Besancenot i jego towarzysze wybrali nie podążanie za impulsem jednościowym, nie drogę samoograniczenia, by stworzyć coś więcej niż oni sami. Przeciwstawili się temu jednościowemu impulsowi i poszli - może nieświadomie - drogą barona von Muenchhausena, który - jak opowiadał - gdy wpadł w bagno wyciągnął się z niego sprytnie, ciągnąc się za harcap swojej peruki. Z widomym skutkiem.
"Bove miał jak wszyscy wiedzą popularność bijącą o kilka długości Besancenota" - no to widocznie nie należę do "wszystkich", bo tego nie wiem. Wiem jedynie, że w wyborach prezydenckich 2 lata temu dostał 3 razy mniej głosów. Ale może istnieje jakiś inny pomiar popularności.
Oczywiście Bove jest obecnie w znacznie silniejszym ugrupowaniu. Ale można było pójść jeszcze dalej. Mógł przecież przejść do UMP - byłby wtedy w jeszcze silniejszym. Też popierającym Traktat.
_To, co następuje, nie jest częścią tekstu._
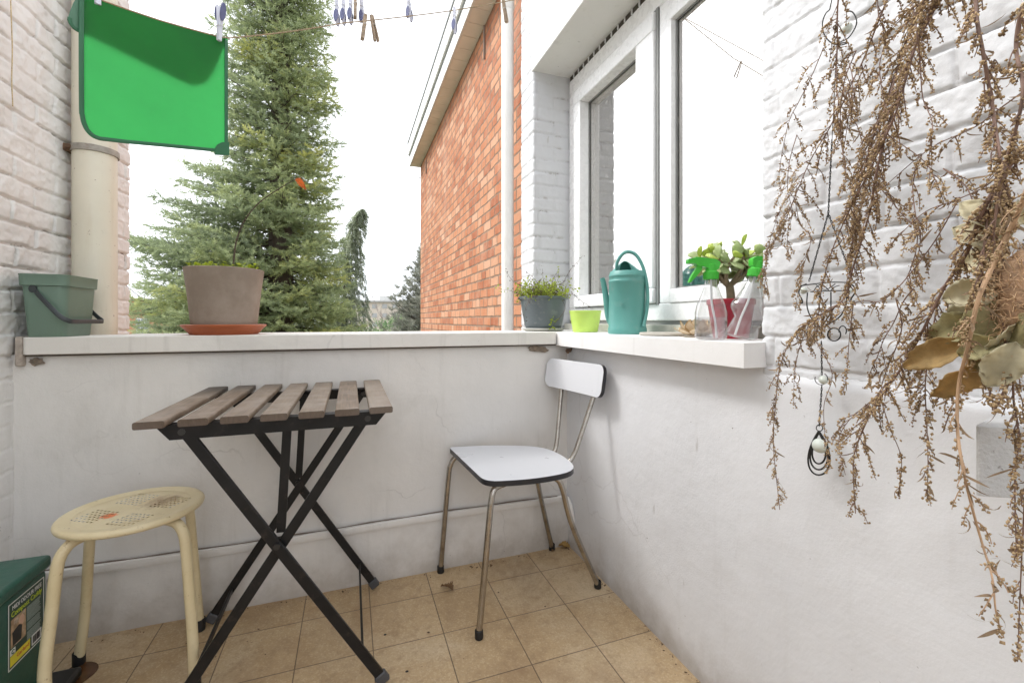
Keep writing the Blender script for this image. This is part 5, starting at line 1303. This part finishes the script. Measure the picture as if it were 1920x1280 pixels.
# houses far behind; pale base colours stand in for the fade of sky glare
m_win = M('far_window', (.30,.32,.34), .3, bump=0); m_wfr = M('far_window_frame', (.78,.77,.75), .5, bump=0)
oh = gp(268, 34); H1 = thing('orange_house', 'flat roofed orange house with a white framed window, left behind the spruce', 'house', oh)
er_ = np.array([_c, -_s, 0]); ef = np.array([_s, _c, 0])
def obox(mb, o, x0, x1, y0, y1, z0, z1): mb.box(np.array([o[0],o[1],0]) + er_*(x0+x1)/2 + ef*(y0+y1)/2 + np.array([0,0,(z0+z1)/2]), (x1-x0, y1-y0, z1-z0), np.array([er_, ef, [0,0,1]]).T)
m_or = M('orange_render', (.52,.26,.15), .8, var=.08, bump=0); px_ = 34/CF
mb = MB(); obox(mb, oh, -6, 16*px_, 0, 7, -3.5, .93+36*px_); part('wall', mb, m_or, H1, W=True, sm=False)
mb = MB(); obox(mb, oh, -6.1, 17*px_, -.1, 7.1, .93+36*px_, .93+39*px_); part('roof', mb, M('far_roof', (.22,.21,.20), .8, bump=0), H1, W=True, sm=False)
mb = MB(); obox(mb, oh, -12*px_, 12*px_, -.06, .02, -1.2, .93+4*px_); wf = part('window', mb, m_wfr, H1, W=True, sm=False)
for a in (-10, -2, 5): mb = MB(); obox(mb, oh, a*px_, (a+5.5)*px_, -.09, -.061, -1.1, .93+2*px_); part('pane', mb, m_win, wf, W=True, sm=False)
mb = MB(); obox(mb, oh, -14*px_, -6*px_, 1, 1.6, .93+39*px_, .93+42*px_); part('roof_box', mb, m_win, H1, W=True, sm=False)
ch = gp(312, 46); H2 = thing('pale_house', 'low whitish house seen between the orange house and the spruce branches', 'house', ch); px_ = 46/CF
mb = MB(); obox(mb, ch, -26*px_, 60*px_, 0, 8, -3.5, .93+10*px_); part('wall', mb, M('pale_render', (.70,.68,.66), .8, bump=0), H2, W=True, sm=False)
mb = MB(); obox(mb, ch, -27*px_, 61*px_, -.2, 8.2, .93+10*px_, .93+14*px_); part('roof', mb, M('pale_roof', (.55,.54,.53), .8, bump=0), H2, W=True, sm=False)
fb_ = gp(722, 95); H3 = thing('far_building', 'long pale beige building with a roof box, far off in the gap between the trees', 'building', fb_); px_ = 95/CF
mb = MB(); obox(mb, fb_, -75*px_, 90*px_, 0, 14, -3.5, .93+34*px_); part('wall', mb, M('far_beige', (.62,.54,.46), .9, bump=0), H3, W=True, sm=False)
mb = MB(); obox(mb, fb_, -77*px_, 92*px_, -.5, 14, .93+34*px_, .93+37*px_); part('roof', mb, M('far_grey_roof', (.50,.49,.48), .8, bump=0), H3, W=True, sm=False)
mb = MB(); obox(mb, fb_, -16*px_, 3*px_, 2, 8, .93+37*px_, .93+46*px_); part('roof_box', mb, M('far_grey_box', (.52,.52,.50), .8, bump=0), H3, W=True, sm=False)
for i in range(8):
    for j in range(3):
        mb = MB(); x = (-62+i*19)*px_; z = .93+(22-j*17)*px_; obox(mb, fb_, x, x+9*px_, -.08, .02, z, z+8*px_); part('window', mb, M('far_pane', (.40,.40,.40), .5, bump=0) if i+j == 0 else bpy.data.materials['far_pane'], H3, W=True, sm=False)
# overhead cable from the left house
mb = MB(); a = atD(215, 515, 20); b = atD(300, 583, 30); mb.tube(sag(a, b, .12, 12) + [b], .018, 5)
o = part('overhead_cable', mb, m_blk); tag(o, 'dark overhead cable slanting down behind the left brick wall', 'cable', kind='thing')
# far belt of trees along the horizon
rng = np.random.default_rng(31); n = 9000; az = rng.uniform(-1.1, 1.0, n); dd = rng.uniform(150, 190, n); hh = 2.6+2.2*vnoise(az*30, az*0)+1.5*vnoise(az*90, az*0+4)
P = np.c_[np.sin(az)*dd, np.cos(az)*dd, -3.5+rng.random(n)**.8*(hh+4.5)]; D = rng.normal(size=(n,3)); D[:,2] = abs(D[:,2]); D /= np.linalg.norm(D, axis=1)[:,None]
V, F, C = shoots_mesh(P, D, np.full(n, 1.0), rng.normal(.5,.2,n), nn=5, nl=1.2, nw=.8, rng=rng); hT = thing('far_trees', None, None, (0,0,0)); ob = big_mesh('far_trees', V, F, C, foliage_mat('far_foliage', [(0,(.15,.17,.14)),(1,(.26,.27,.22))]), hT); ob.parent = None; bpy.data.objects.remove(hT); ob.name = 'far_trees'; ob['kind'] = 'stuff'
# ================================================================== DRIED BUNCH, FLOWER HEAD, WIND CHIME
m_stem = M('mugwort_stem', (.18,.105,.075), .6, var=.35, vs=40, bump=.2, bs=200)
m_stemt = M('tan_stem', (.42,.27,.16), .65, var=.25, vs=40, bump=.2, bs=200)
def seed_mat():
    t = NT('dry_seed_heads'); a = t.attr('tint'); sep = t.n('ShaderNodeSeparateColor'); t.l(a.outputs['Color'], sep.inputs[0])
    c = t.ramp(sep.outputs[0], [(0,(.14,.09,.05)),(.4,(.34,.235,.13)),(.75,(.52,.375,.215)),(1,(.62,.50,.33))])
    return t.done(t.pbsdf(c, .85, 0, None, .2))
m_seed = seed_mat()
m_iron = M('black_iron', (.022,.021,.020), .45, .3, var=.3, bump=.1)
DB = thing('dried_mugwort', 'big upside down bunch of dried brown mugwort stems hanging before the white brick wall', 'dried plant', (.74, .50, 1.75))
rr = np.random.default_rng(77)
octv = np.array([[1,0,0],[0,1,0],[-1,0,0],[0,-1,0],[0,0,1.5],[0,0,-1.3]]); octf = np.array([[0,1,4],[1,2,4],[2,3,4],[3,0,4],[1,0,5],[2,1,5],[3,2,5],[0,3,5]])
class Blobs:
    def __init__(s): s.p = []; s.r = []; s.t = []; s.d = []
    def add(s, p, r_, t, d=None): s.p.append(p); s.r.append(r_); s.t.append(t); s.d.append(d if d is not None else (0,0,0))
    def mesh(s, rng):
        P = np.array(s.p); n = len(P); r_ = np.array(s.r); A = rng.normal(size=(n,3)); A += np.array([0,0,-1.2]); A /= np.linalg.norm(A, axis=1)[:,None]; B = np.cross(A, rng.normal(size=(n,3))); B /= np.linalg.norm(B, axis=1)[:,None]; C_ = np.cross(A, B)
        o = octv[None]*rng.uniform(.7,1.25,(n,6,1))
        V = P[:,None] + (o[:,:,0:1]*B[:,None] + o[:,:,1:2]*C_[:,None] + o[:,:,2:3]*A[:,None])*r_[:,None,None]
        F = (octf[None] + (np.arange(n)*6)[:,None,None]).reshape(-1,3); t = np.clip(np.repeat(np.array(s.t), 6) + rng.normal(0,.10,n*6), 0, 1)
        return V.reshape(-1,3), F, t
def plX(x): return .800 - .13*(x-1450)/450
def wp_(x, y, off=0): X_ = plX(x)+off; return atX(x, y, X_)
def curl_leaf(mb, p, d, L, w_, rng):
    d = d/np.linalg.norm(d); sd = np.cross(d, rng.normal(size=3)); sd /= np.linalg.norm(sd); n2 = np.cross(d, sd); a = 0; q = p.copy(); Vs = []; k = rng.uniform(-.55,.55)
    for i in range(6):
        t = i/5; ww = w_*math.sin(math.pi*min(.97, t*.85+.12)); Vs += [q+sd*ww, q-sd*ww]; a += k; q = q + (d*math.cos(a)+n2*math.sin(a))*L/5
    mb.add(Vs, [(2*i,2*i+1,2*i+3,2*i+2) for i in range(5)])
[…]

o popularności Bove w latach 90-tych? Szkoda, wystarczy poczytać, jeśli jak sądzę z racji wieku nie pamiętasz. Cóż ja pamiętam jeszcze Chevaliera.
Jednak najważniejsze jest to, że starannie uciekasz od istoty problemu, od kwestii oceny postawy sekciarskiej i niesekciarskiej. Jak widać admiratorzy NPA mają z tym zasadniczą trudność.
To zmienia postać rzeczy.
Równie dobrze mogę przytoczyć wyniki sondaży sprzed paru miesięcy (starszych, "z racji wieku", nie pamiętam): kilkanaście % dla NPA. Wnosi to do dyskusji mniej więcej tyle co wzmianka o popularności pewnego polityka w ubiegłym wieku.
Co do "istoty problemu", to jako "admirator NPA" już się wypowiedziałem: rezultat osiągnięty przez NPA (zwłaszcza w kontekście wyniku Frontu Lewicy) świadczy o tym, że przyjęta strategia była błędna.
mówiłem o sekciarstwie, którego tematu skrzętnie unikasz. A Chevalier był popularniejszy nawet od de Gaulle'a, choć nie startował w żadnych wyborach prezydenckich, co też można sprawdzić bez sondaży. W ubiegłym tysiącleciu, młody człowieku.